Тогда колхоз получил коров и лошадей из Монголии. Эти выжили ВСЕ. Зимой их выпускали из загонов. Они копытами разрывали снег и ели прошлогоднюю траву.

Но с монгольскими лошадьми были трудности. То, что они были низкорослыми и малосильными – не беда. А вот не все привыкали к упряжи. Некоторых запрягали в телегу или сани, уперев оглобли в стену.

Был один маленький, почти игрушечный вороной конёк. Лохматый, грива почти до земли. Его почти не запрягали. Был очень маленький. Постоянно находился в стаде с коровами или лошадьми. На нём постоянно гарцевали пацаны – конюшата. Конёк был настолько «грамотный», что без уздечки сам заворачивал недисциплинированных коров и лошадей.

Однажды я заготовил сено в болоте Талое в Брянском лесу. Мне нужно было сметать сено в стожок. Чтобы снести конёшки в кучу, я поймал эту маленькую лошадку, нашёл самый маленький хомут на конюшне, и поехал в лес.

Год был сухой, а тот день – жаркий. Болото всё высохло. Воды нет. Однако лесные умельцы в низинке выкопали яму и достали воды. Вода стояла в яме сантиметрах 50—60 от поверхности земли. Я подошёл к крынице попить. Конь за мной. Я фуражкой зацепил воду, попил. Конь стал на колени передних ног. Попытался попить. Не получается. Для него слишком глубоко —мал. У меня на ногах были литые шахтёрские калоши. Надо было видеть, как благодарно конь смотрел мне в лицо, когда я напоил его из калоши…

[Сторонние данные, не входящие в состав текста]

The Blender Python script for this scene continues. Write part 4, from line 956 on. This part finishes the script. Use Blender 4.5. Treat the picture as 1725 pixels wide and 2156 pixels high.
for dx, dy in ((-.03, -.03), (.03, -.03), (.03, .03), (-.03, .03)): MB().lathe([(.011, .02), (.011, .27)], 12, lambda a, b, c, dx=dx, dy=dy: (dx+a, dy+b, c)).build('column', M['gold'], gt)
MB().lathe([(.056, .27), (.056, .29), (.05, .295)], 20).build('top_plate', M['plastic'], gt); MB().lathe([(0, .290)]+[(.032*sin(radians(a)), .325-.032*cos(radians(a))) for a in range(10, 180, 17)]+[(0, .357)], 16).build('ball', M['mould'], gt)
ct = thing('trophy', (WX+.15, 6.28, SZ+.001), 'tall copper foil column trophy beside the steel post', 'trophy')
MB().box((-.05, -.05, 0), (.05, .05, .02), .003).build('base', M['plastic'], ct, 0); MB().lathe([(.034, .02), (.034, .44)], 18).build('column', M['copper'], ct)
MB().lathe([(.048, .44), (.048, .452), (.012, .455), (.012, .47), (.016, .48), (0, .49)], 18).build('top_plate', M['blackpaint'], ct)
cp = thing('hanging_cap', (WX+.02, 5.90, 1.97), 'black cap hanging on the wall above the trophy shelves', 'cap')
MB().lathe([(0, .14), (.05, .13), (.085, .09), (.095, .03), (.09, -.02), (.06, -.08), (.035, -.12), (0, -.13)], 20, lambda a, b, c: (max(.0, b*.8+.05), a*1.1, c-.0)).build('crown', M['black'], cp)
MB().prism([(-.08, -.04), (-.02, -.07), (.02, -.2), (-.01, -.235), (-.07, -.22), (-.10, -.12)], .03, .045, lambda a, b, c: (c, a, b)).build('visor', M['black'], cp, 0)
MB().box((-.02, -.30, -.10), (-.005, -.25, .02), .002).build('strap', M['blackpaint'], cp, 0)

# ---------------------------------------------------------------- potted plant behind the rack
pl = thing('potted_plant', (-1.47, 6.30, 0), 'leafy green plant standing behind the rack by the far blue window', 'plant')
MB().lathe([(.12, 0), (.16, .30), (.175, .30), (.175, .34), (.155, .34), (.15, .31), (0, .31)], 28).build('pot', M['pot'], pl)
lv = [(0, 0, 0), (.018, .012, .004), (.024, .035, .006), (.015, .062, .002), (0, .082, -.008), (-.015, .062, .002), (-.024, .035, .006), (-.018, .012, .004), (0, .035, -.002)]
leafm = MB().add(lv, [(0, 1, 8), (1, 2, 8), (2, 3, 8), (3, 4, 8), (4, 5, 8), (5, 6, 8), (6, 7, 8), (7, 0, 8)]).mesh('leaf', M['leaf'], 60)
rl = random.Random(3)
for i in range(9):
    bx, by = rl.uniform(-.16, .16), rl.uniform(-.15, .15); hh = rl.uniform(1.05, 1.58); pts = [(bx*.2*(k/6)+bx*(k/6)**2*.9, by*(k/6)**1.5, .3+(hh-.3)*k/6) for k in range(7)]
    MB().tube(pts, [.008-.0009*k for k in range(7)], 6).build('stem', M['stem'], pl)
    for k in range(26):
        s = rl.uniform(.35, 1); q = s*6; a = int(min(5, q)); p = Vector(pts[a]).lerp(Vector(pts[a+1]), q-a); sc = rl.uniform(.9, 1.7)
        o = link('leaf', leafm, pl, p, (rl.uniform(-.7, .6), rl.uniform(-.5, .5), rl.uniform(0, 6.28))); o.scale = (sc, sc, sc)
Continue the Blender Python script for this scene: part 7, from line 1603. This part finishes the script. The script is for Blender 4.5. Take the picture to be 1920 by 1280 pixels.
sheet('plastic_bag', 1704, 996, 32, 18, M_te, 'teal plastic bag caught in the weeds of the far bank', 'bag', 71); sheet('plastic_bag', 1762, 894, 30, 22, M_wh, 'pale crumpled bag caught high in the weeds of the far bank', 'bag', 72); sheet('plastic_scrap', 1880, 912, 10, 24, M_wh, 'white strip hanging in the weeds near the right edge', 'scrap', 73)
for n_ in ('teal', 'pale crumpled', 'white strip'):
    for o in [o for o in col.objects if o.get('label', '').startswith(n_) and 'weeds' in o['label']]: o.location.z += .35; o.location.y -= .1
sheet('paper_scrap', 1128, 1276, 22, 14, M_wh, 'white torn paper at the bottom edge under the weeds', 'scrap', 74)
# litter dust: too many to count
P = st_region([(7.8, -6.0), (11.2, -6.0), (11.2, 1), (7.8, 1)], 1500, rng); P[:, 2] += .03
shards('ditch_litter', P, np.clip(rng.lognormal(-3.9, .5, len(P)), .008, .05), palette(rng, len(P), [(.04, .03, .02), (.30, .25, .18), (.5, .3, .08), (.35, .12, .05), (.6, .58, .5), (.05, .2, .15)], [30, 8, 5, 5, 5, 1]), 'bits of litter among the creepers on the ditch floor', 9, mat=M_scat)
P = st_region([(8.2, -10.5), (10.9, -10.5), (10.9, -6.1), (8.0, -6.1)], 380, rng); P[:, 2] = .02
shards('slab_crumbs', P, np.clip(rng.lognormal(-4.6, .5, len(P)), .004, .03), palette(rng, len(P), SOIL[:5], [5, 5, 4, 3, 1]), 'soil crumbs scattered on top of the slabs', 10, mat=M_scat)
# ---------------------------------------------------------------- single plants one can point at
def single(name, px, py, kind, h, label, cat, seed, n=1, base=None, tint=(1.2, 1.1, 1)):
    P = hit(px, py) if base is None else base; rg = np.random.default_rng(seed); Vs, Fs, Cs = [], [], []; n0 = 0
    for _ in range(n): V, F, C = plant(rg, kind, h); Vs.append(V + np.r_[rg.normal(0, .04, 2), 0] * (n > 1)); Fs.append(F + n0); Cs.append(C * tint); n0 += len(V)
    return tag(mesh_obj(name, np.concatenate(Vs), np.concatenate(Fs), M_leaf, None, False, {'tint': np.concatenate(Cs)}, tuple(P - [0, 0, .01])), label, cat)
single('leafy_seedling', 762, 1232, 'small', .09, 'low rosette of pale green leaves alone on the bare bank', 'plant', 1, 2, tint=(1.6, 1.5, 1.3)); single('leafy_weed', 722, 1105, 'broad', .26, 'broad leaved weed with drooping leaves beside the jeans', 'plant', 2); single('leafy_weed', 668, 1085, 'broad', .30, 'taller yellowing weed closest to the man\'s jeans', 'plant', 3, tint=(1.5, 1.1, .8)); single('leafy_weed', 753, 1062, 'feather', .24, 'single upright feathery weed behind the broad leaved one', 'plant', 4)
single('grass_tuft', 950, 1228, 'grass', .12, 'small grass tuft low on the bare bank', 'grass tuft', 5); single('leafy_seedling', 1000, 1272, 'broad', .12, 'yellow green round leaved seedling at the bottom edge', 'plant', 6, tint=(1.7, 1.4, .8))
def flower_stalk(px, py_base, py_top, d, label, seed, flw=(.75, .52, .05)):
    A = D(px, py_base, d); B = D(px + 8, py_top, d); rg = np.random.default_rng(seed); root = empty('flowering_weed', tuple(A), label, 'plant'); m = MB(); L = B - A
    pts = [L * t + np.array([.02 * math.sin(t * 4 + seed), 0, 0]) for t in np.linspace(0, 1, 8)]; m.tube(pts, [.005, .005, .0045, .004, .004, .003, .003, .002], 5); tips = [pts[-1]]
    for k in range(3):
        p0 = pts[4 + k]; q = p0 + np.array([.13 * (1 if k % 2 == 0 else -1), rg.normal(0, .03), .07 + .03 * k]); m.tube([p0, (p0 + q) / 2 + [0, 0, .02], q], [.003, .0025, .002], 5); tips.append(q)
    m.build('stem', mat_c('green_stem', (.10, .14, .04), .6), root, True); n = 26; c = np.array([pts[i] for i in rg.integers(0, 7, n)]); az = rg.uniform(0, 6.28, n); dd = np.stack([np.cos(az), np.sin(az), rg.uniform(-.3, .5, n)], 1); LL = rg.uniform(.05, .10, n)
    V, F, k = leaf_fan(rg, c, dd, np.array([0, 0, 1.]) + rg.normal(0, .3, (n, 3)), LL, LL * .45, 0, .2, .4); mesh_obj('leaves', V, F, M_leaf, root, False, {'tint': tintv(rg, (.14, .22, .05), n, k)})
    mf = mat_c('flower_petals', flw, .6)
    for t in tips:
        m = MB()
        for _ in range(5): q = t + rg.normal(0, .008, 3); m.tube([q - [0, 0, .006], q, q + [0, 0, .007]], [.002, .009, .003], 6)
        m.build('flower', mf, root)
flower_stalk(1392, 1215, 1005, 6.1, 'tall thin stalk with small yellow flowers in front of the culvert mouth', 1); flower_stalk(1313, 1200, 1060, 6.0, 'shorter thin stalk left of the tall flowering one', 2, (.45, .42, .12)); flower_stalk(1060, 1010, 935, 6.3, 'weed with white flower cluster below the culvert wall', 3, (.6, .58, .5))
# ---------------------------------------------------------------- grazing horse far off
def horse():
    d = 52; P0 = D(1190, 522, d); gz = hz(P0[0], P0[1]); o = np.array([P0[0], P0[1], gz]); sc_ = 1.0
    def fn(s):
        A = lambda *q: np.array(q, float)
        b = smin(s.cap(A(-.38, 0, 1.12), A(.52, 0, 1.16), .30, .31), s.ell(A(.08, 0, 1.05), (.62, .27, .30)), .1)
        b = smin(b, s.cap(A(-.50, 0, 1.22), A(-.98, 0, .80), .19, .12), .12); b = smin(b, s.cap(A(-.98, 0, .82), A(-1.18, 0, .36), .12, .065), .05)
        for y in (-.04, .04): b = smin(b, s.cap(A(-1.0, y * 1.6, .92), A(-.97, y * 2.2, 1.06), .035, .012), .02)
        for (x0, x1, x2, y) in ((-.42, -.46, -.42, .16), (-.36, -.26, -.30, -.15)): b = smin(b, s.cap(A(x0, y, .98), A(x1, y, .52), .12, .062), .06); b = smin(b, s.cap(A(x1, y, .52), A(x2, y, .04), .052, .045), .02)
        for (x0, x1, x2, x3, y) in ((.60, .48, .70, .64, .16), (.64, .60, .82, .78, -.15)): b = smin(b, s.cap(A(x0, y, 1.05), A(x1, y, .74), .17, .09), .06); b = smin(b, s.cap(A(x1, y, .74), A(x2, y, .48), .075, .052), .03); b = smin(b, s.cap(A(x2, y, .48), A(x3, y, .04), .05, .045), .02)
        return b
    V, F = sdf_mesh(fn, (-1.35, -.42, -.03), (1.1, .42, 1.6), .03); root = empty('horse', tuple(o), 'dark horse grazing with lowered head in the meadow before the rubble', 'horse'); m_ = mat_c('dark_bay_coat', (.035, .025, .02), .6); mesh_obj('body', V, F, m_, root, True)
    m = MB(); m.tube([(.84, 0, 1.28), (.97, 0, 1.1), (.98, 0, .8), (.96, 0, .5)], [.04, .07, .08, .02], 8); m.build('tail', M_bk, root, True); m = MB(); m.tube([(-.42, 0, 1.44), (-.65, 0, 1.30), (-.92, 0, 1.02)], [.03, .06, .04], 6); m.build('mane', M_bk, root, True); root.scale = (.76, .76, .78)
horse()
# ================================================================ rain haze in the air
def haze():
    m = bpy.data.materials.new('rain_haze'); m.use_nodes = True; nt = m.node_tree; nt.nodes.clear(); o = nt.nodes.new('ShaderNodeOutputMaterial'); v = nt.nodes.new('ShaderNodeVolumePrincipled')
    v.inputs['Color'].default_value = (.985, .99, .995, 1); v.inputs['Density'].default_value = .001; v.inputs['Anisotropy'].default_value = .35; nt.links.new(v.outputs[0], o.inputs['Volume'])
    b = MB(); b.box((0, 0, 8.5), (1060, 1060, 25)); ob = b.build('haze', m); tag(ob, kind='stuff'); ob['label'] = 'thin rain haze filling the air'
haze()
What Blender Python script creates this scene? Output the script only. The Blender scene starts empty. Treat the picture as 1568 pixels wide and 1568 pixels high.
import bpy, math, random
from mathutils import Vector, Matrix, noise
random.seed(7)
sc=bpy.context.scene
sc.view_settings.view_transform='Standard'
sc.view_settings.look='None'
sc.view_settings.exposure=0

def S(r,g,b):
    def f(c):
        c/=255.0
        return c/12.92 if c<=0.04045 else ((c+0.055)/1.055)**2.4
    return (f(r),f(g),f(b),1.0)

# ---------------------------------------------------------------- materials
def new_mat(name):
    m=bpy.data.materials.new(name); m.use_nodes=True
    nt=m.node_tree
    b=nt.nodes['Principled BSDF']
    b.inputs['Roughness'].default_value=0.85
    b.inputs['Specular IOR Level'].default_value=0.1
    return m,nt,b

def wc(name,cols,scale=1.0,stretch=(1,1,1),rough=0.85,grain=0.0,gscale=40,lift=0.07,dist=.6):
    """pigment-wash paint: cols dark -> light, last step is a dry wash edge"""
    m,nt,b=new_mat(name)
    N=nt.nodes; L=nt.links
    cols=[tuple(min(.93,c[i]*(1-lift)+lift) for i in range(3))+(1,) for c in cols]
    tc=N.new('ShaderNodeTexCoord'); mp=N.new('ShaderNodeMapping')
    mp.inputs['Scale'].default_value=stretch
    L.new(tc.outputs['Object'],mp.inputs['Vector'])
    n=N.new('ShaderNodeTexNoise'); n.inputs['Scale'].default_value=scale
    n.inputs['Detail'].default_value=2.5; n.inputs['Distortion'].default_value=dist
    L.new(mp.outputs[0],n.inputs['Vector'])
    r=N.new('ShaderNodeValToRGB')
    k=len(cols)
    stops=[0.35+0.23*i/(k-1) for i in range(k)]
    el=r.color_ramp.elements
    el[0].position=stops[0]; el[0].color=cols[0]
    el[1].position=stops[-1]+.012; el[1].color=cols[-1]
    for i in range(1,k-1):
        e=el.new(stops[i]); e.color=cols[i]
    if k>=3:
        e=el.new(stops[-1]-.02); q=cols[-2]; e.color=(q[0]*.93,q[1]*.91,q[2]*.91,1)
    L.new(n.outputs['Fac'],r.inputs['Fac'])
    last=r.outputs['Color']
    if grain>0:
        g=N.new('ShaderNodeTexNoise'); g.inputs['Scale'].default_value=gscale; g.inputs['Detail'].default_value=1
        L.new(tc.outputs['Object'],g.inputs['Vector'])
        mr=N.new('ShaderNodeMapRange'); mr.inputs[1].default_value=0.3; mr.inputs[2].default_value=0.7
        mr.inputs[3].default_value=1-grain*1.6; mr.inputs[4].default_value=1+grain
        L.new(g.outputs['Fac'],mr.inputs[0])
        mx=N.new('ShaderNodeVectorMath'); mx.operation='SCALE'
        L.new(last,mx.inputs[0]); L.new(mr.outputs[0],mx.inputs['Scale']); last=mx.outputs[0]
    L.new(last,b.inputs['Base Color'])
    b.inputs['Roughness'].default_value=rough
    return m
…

От немногих коров появились бычки. Их сделали волами. Это тягло было весьма своеобразным. У вола «передача» была одна. Скорость движения не менялась. С воловьим возом были и свои преимущества. Едешь медленно, но верно. С любым возом в грязи не застрянешь.

Однажды, будучи уже подростком, я поехал на волу в лес за дровами. Чтобы подвезти дрова к своему двору, нужно было проехать около «воловки» («квартиры» моего вола). Поровнявшись с воловкой, вол встал – и ни шагу вперёд! Возобновить движение я пытался около часа. Бесполезно… Наконец меня осенило. Дело было летом. Я снял с себя рубашку, завязал ею волу глаза, описал телегой круг, и поехал в нужном направлении.

А ребята повзрослее возили зерно на хлебосдачу государству. Пункт сдачи – станция Пригорье – 25 километров от села. В упряжке – лошади, а у Шурки Надвикова – вол. Когда ехали с грузом, Шурка лежал на возу и посмеивался. Не слезал с воза даже при движении в гору. При движении обратно домой ситуация изменилась. Дело было в субботу. В деревне вечером – танцы. Те, кто был на лошадях, хлестнули коней и укатили. Ко двору лошади всегда бегут резво. У Шурки же скорость не меняется. Все попытки ускорить ход телеги были безуспешными.

Но Шурка обратил внимание на то, что при попадании возжи под хвост волу, вол прижимает возжу к телу. Прикуривая цигарку, свёрнутую из самосада, Шурка взял клок сена, поджёг его и сунул волу под хвост. Вол инстиктивно прижал горящий клок сена к телу, и рванул с места в галоп.

ОБОГНАВ РЕБЯТ, ЕХАВШИХ НА ЛОШАДЯХ, Шурка на вечёрке оказался раньше их!

Клуба же в селе не было. Молодёжь собиралась по хатам, уговорив для этого мероприятия какую – нибудь одинокую женщину.

Обязательным условием при этом было, чтобы на следующий день пришли девчата и «с голиком» вымыли хату.

Музыкой же молодёжь потешал слепой после кори в детстве гармонист Николай Никонов по прозвищу Рогуля.

К 1950 году участвовшая в войне, и оставшаяся в живых молодёжь домой ещё не вернулась, служила в Советской Армии. Подросшая же и ещё не служившая в Армии молодая поросль на добровольных началах приступила к строительству клуба. Благо колхоз имел большой массив своего леса.